Zabawa rozkręca się w najlepsze.
Wszystko to obserwują dwaj rówieśnicy budowniczych. Jeden chce się włączyć w tworzenie zamku, ale „szef” nie pozwala: „To nasza piaskownica”. Dziewczynka dodaje „Wy nie umiecie budować”. Odrzuceni spuszczają głowy. Mark Twain powiedziałby im: „Unikajcie ludzi, którzy chcą powściągnąć wasze ambicje. Mali ludzie zawsze to robią. Wielcy zawsze dają wam odczuć, że też potraficie być wielcy”. Zaś członkom ekipy radziłby: „Ilekroć znajdziesz się po stronie większości, zastanów się przez chwilę”.
Szef ekipy pasuje do zasady: „Człowiek uczyni wiele, by go kochano i wszystko, by mu zazdroszczono”.
Słońce świeci coraz śmielej, rośnie gromadka dzieci wypełzających z domów na pole (przypominam: to Kraków!), piaskowe miasto przybiera imponujące rozmiary i kształty. Elita bawi się przednio, jeśli nie uroczo. Przez co rośnie liczba zazdrosnych - i temperatura zazdrości.

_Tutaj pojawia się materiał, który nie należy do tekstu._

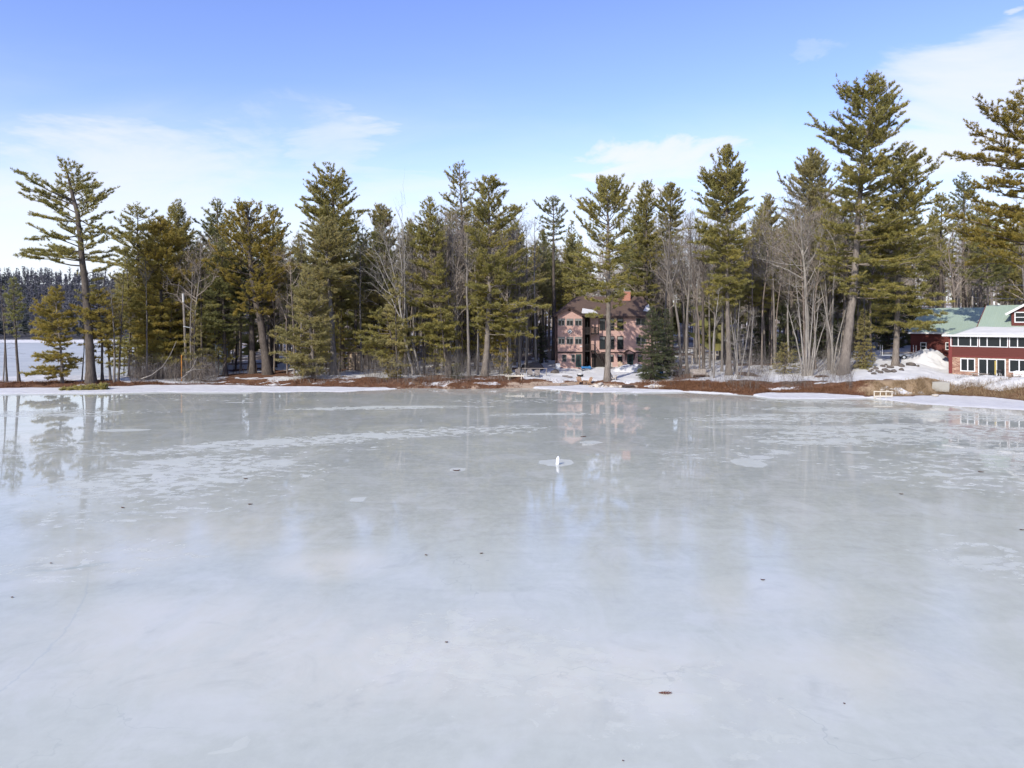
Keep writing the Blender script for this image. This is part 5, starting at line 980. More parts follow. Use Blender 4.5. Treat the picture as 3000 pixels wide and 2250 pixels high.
def red_house():
    u = np.array((.714, -.700)); n = np.array((.700, .714)); O = np.array((56.6, 92.0)); rz = math.atan2(u[1], u[0]); OZ = 1.95
    r = thing('red_house', 'dark red house with white windows, stone veneer and snowy porch roof at the right edge', 'house', (O[0], O[1], OZ), rz)
    def T(cx, d): k = (2600 + cx / 4.88 - CX) / F; A = O + n * d; return (k * A[1] - A[0]) / (u[0] - k * u[1])
    def Zl(cx, cy, d): t = T(cx, d); return PZ(860 + cy / 4.88, O[1] + u[1] * t + n[1] * d) - OZ
    tE = 14.0; ez = Zl(1000, 590, 0) ; xb = T(880, 0); DP = 3.4
    fz = Zl(900, 888, 0); m = MB(); m.box(xb, tE, 0, 9, fz, ez - .05); m.build('wall', M['red'], r)
    mw = MB().box(xb, tE, .06, 9, -.9, fz - .003).build('lower_wall', M['veneer'], r)
    MB().box(xb - .04, xb + .36, -.05, .3, .25, ez - .05).build('corner_board', M['red_trim'], r)
    MB().box(xb - .08, xb + .42, -.1, .35, -.9, .24).build('footing', M['concrete'], r)
    MB().box(xb + .37, tE, -.03, .056, fz - .12, fz + .03).build('belt_course', M['red_trim'], r)
    # upper windows, each of three lights
    zt, zb = Zl(1000, 606, 0), Zl(1000, 756, 0); w0 = T(902, 0); step = T(1310, 0) - w0; wd = T(1298, 0) - w0
    for i in range(5):
        a = w0 + step * i
        if a + wd < tE: window(r, a, a + wd, zb, zt, 0, 'white', .1, mull=[a + wd * .285, a + wd * .73])
    # ground floor: window, sliding door, windows
    def win(l, rr, top, bot, cols, nm='window', fr='white', ct=None): a, b = T(l, .06), T(rr, .06); return window(r, a, b, Zl((l + rr) / 2, bot, 0), Zl((l + rr) / 2, top, 0), .06, fr, .12, cols, 1, 0, nm)
    win(1042, 1256, 926, 1114, 2); sd = win(1296, 1694, 932, 1192, 3, 'sliding_door'); a, b = T(1736, .06), T(1736, .06) + 2.1
    window(r, a, b, Zl(1800, 1130, 0), Zl(1800, 940, 0), .06, 'white', .12, 2); window(r, b + 1.0, b + 3.2, Zl(1800, 1130, 0), Zl(1800, 940, 0), .06, 'white', .12, 2)
    MB().box(T(1545, .06) - .09, T(1545, .06) + .09, -.012, .02, .35, Zl(1500, 960, 0)).build('curtain', M['curtain'], sd)
    # porch roof, hipped at the left end, with lying snow
    e = .45; zr = 9 - 22 * .0442 - OZ + .35; zr = ez + 1.05
    q = [(xb - e - .25, -e, ez), (tE + .4, -e, ez), (tE + .4, DP, zr), (xb + 2.2, DP, zr)]
    m = MB(); m.slab(q, .12); m.slab([(xb - e - .25, 9.4, ez), (xb - e - .25, -e, ez), (xb + 2.2, DP, zr), (xb + 2.2, 9.4, zr)], .12); pr = m.build('porch_roof', M['mint'], r)
    MB().box(xb - e - .25, tE + .4, -e - .09, -e - .004, ez - .2, ez + .03).build('fascia', M['white'], pr)
    m = MB()
    for i in range(18): t = xb + .2 + i * .82; m.box(t, t + .12, -e - .1, -e - .088, ez - .16, ez - .04) if False else m.box(t, t + .1, -e + .05, -.004, ez - .26, ez - .14)
    m.build('rafter_tails', M['white'], pr)
    V = []; Fc = []; nx, ny = 60, 14
    for j in range(ny + 1):
        for i in range(nx + 1):
            t = xb + .5 + (tE - xb - .2) * i / nx; v = j / ny; d = -e + .12 + (DP + e - .3) * v; t = t + v * 1.9 if i < 12 else t + v * 1.9 * max(0, 1 - (i - 12) / 20)
            th = .17 * min(1, min(i, nx - i, j + .5, ny - j + .4) / 2.2) * (.75 + .6 * float(vnoise(t * .9, d * .9, 4))); V.append((t, d, ez + (zr - ez) * (d + e) / (DP + e) + th - .02))
    for j in range(ny):
        for i in range(nx): k = j * (nx + 1) + i; Fc.append((k, k + 1, k + nx + 2, k + nx + 1))
    MB().add(V, Fc).build('roof_snow', M['snow'], pr, smooth=True)
    # main roof behind the porch and its dormer
    tl = 2.55; z0 = zr - .15; dr = 5.6; z1 = z0 + 3.0
    m = MB(); m.slab([(tl, DP - .6, z0), (tE + .4, DP - .6, z0), (tE + .4, DP - .6 + dr, z1), (tl, DP - .6 + dr, z1)], .14); m.slab([(tE + .4, DP - .6 + 2 * dr, z0), (tl, DP - .6 + 2 * dr, z0), (tl, DP - .6 + dr, z1), (tE + .4, DP - .6 + dr, z1)], .14)
    m.build('main_roof', M['mint'], r)
    MB().prism([(DP - .4, z0 - 1.2), (DP - .8 + 2 * dr, z0 - 1.2), (DP - .8 + 2 * dr, z0 - .1), (DP - .6 + dr, z1 - .2), (DP - .4, z0 - .1)], 'x', tl + .25, tE).build('wall', M['red'], r)
    m = MB(); m.bar((tl - .03, DP - .6, z0 - .03), (tl - .03, DP - .6 + dr, z1 - .03), .06, .2); m.build('rake_board', M['red_trim'], r)
    dd = DP - .1; a = T(1772, dd); b = a + 3.4; kz0, kz1 = Zl(1800, 470, dd), Zl(1800, 262, dd); mid = (a + b) / 2; pk = Zl(1800, 262, dd) + 1.05
    do = MB().prism([(a, kz0 - .3), (b, kz0 - .3), (b, kz1), (mid, pk), (a, kz1)], 'y', dd, dd + 4.6).build('dormer', M['red'], r)
    m = MB(); s = (pk - kz1) / (mid - a); o = .55
    m.slab([(a - o, dd - .35, kz1 - s * o + .1), (mid, dd - .35, pk + .1), (mid, dd + 4.6, pk + .1), (a - o, dd + 4.6, kz1 - s * o + .1)], .12); m.slab([(mid, dd - .35, pk + .1), (b + o, dd - .35, kz1 - s * o + .1), (b + o, dd + 4.6, kz1 - s * o + .1), (mid, dd + 4.6, pk + .1)], .12)
    m.build('dormer_roof', M['mint'], do)
    m = MB(); m.bar((a - o, dd - .41, kz1 - s * o), (mid, dd - .41, pk), .08, .26); m.bar((mid, dd - .41, pk), (b + o, dd - .41, kz1 - s * o), .08, .26); m.build('rake_board', M['white'], do)
    window(do, T(1816, dd), b - (T(1816, dd) - a), Zl(1880, 416, dd), Zl(1880, 262, dd), dd, 'white', .12, 1, 2)
    return O, u, n, rz, T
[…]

Wtedy z pobliskiego boiska przybiega trzech siedmiolatków, wyrzuconych przez paczkę nastolatków („to boisko jest nasze”). Są wściekli (jak to wyrzuceni). Zerkają na piaskownicę i… bez wahania wpadają do niej z butami. I burzą, depczą, kopią. Na twarzach gapiów - uśmiechy. Najszersze u owych czterolatków, którzy chcieli budować, ale mały szef nie pozwolił im poczuć, ze też są wielcy.
„Dwa najważniejsze dni w życiu człowieka to ten, w którym się rodzi i ten, w którym odkrywa - po co”. Czasem można odnieść wrażenie, że jedni rodzą się jako budowniczy, a drudzy jako deptacze. Ale to chyba nieprawda. Owszem, wśród tych drugich są i tacy, którzy z natury kochają burzyć. Ale większość to chyba jednak ci, których wykluczono z budowy .
Władza, która wyklucza, jest nieszczęściem. Niestety, przez prawie 30 lat nie doczekaliśmy się w Polsce innej. Teoretycznie nasi „szefowie” winni być mądrzejsi o przemyślenia klasyków. Ale - jak pisał Twain - „klasyka to coś, co wszyscy chcieliby przeczytać i czego nikt nie czyta”.